The library in our part of town is a crappy little temporary edifice right now, so today I went out and bought a couple of used books, though I was dismayed to pay $10 for them, especially since I already finished one this afternoon ("Intimacy" by Hanif Kureishi, and it was no good. His other book "The Buddha of Suburbia" is wonderful and long and funny and engaging, the absolute opposite of "Intimacy," which seems as though it was written by a different person).

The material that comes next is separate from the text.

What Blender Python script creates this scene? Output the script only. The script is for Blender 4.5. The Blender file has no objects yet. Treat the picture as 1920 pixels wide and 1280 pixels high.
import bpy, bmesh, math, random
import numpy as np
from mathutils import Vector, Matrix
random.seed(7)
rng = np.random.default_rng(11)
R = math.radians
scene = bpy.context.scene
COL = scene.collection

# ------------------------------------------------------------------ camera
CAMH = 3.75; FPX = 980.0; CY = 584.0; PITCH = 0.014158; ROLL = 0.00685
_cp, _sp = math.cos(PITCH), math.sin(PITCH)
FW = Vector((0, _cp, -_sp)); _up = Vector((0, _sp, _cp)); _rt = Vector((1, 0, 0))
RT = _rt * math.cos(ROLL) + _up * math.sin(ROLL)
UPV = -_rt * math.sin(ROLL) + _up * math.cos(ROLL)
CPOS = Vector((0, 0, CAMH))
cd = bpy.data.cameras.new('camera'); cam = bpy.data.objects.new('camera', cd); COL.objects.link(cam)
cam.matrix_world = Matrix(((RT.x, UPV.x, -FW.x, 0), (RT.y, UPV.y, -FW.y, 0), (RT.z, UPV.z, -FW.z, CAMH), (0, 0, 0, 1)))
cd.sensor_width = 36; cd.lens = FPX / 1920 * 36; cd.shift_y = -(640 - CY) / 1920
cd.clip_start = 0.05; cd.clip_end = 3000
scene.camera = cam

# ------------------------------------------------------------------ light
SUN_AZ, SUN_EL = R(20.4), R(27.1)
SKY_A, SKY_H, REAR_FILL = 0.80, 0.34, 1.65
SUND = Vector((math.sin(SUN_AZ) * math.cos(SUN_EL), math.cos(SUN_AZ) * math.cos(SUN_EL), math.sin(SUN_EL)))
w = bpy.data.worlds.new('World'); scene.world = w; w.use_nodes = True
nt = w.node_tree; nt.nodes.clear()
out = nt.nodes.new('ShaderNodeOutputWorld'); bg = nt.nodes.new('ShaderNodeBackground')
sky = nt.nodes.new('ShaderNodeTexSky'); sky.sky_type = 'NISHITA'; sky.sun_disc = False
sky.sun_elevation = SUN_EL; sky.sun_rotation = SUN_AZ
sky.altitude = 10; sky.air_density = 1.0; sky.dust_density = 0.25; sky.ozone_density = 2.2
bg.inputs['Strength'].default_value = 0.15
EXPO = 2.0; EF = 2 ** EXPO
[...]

In general, I'm craving letters and email full time, and devour them when they do trickle in, and wind up dissatisfied. I'm waiting for something worth waiting for, and the wait is killing me. If only everyone I know could be persuaded to write me 20 page sagas, including illustrations and many compliments and funny stories, then I could be a happy girl. As my mother told me, you must send mail to get mail--though I wonder why no one ever thinks to send mail to me first? Except for my mother. I got a card from her today with pictures of my moving-in day (me looking sweaty, Juney looking sweaty, Juney's dad looking sweaty) and Fourth of July (me drinking).

Note to self: look into sending letters to people I know.

Tomorrow Juney and I are traveling far and wide on trains and buses in order to go outlet shopping. Usually this would be like a nightmare day to me, but I'm really keen on getting a quilt for my bed. Nothing like spending money when you ain't got no job. I'm not even looking! I have gone mental. I swear to God above, the job search starts on Tuesday.

Yesterday Juney's older sister and her husband and baby boy came to visit us. At lunch the husband pretty much threw the kid into my arms, panicking me because I've never held a baby before ever. Sorry to practice on your kid, buddy. I managed to sit him down on my lap, but I was made a bit nervous by the fact that he (the baby) was slumping into me--failing to support the head! Panic! Panic! But no, he was just hungry and going for my boobies, apparently. I was all like, "Baby, I'm up HERE. Stop staring at the ladies." No, actually I was complimented, because his mom is, uh, stacked, so I'm suprised he was able to make the association between my little girls up top and a food source. Oh, also, unrelated note: June's sister offered to bring me their old bureau sometime. Wahoo!

Anyway, the kids are moving in at the University now, and all around us, and I'm starting to feel like a bit of a perv for living around here and not being a student. I'm going to be preying on freshmen until I'm 30, aren't I? Oh well, I always did want to be Mrs. Robinson, and now I am. Put THAT in your pantry with your cupcakes, baby.